3. The shape of the spectral envelope determines the instrument family aspect of timbre.
4. Register is the term used to describe the joint action of the acoustic variables, Ss and Sf, on the perception of musical tones and instruments. The values of Ss and Sf reflect the physical sizes of the source and filter in the instrument, respectively, and so the perception of register is closely related to the perception of instrument size, or singer size. The vocal terms ‘soprano’, ‘alto’, ‘tenor’ and ‘bass’, are commonly used to specify register within families, as in ‘tenor sax’ or ‘bass fiddle.’
5. Finally, note that the voice differs from other instruments with respect to timbre, in one important regard. When vowel type changes, say, from /a/ to /i/, the shape of the envelope changes. The shape does not change with the size of the singer from child to adult, whereas the acoustic scale values, Ss and Sf, do.

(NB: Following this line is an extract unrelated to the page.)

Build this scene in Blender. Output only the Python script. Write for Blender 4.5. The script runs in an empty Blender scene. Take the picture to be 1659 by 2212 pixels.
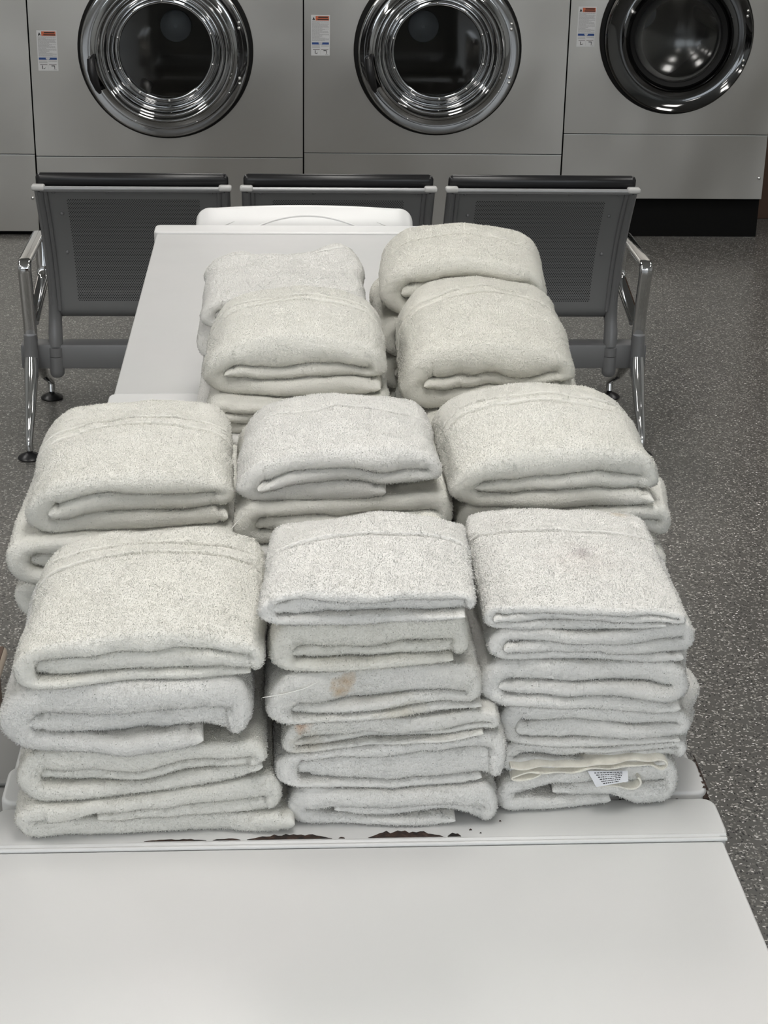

So, different vowels are like different instrument families in the perception of musical tones. One useful, and reasonable, way to think of vowels is that they form a cluster of instrument families (unified by the fact that they are perceived to come from humans) and that the differing timbres of the members of this family are somehow more similar to each other than they are to the timbres of other musical instrument families.
2.3 Terminology
2.3.1 Source
There are many meanings of the word ‘source’ in the description of sounds and how they are produced. To avoid confusion when reading this chapter, focus on what the source is a source of. So, when listening to an orchestra, one specific musician, and the instrument they are playing, jointly form the ‘source’ of one of the streams of musical tones that the orchestra is producing. In contrast, the ‘source’ of the energy in these tones is the arm of the musician, in the case of string instruments, and the diaphragm of the singer in the case of a vocalist. The ‘source’ in a source-filter system is a mechanism in between the source of the energy and the complete instrument in combination with the musician. In the source-filter description of tone production, the word ‘source’ means the mechanism that produces the stream of abrupt amplitude changes, or pulses, which subsequently excite the set of resonances in the body of the instrument, or the vocal tract of the singer. It is a specialised meaning of the word ‘source,’ but it is straightforward and it is the only use of the word ‘source’ in this chapter.
2.3.2 Noise
Throughout the current chapter, we use the word ‘noise’ as an acoustic term which refers to the fact that the waveform is aperiodic and the amplitude varies randomly with time. These sounds are typically heard as background sounds and do not draw your attention. There is, of course, another use of the word ‘noise’ which can occur in a musical context. For example, when there are competing sounds in an environment, perhaps a Mozart symphony on the radio and a rock concert on television, an individual listener might say, ‘Turn off that noise!’, referring to the source which is interfering with the source they are trying to hear. The current chapter is not concerned with multi-source environments and so the latter use of ‘noise’ does not arise in this chapter.
2.3.3 Scale
In the phrase ‘acoustic scale’ the word ‘scale’ is being used in the mathematical sense, rather than the musical sense. In mathematics ‘a scale factor’ is a number that tells you how big one value is relative to another. A musical scale is a set of frequency intervals within an octave. There is a connection between the two uses of scale inasmuch as the intervals of a musical scale (like a fifth) are defined by specific scale factors (~1.5 in the case of a fifth), but acoustic scale refers to a single value rather than a set of musical scale values.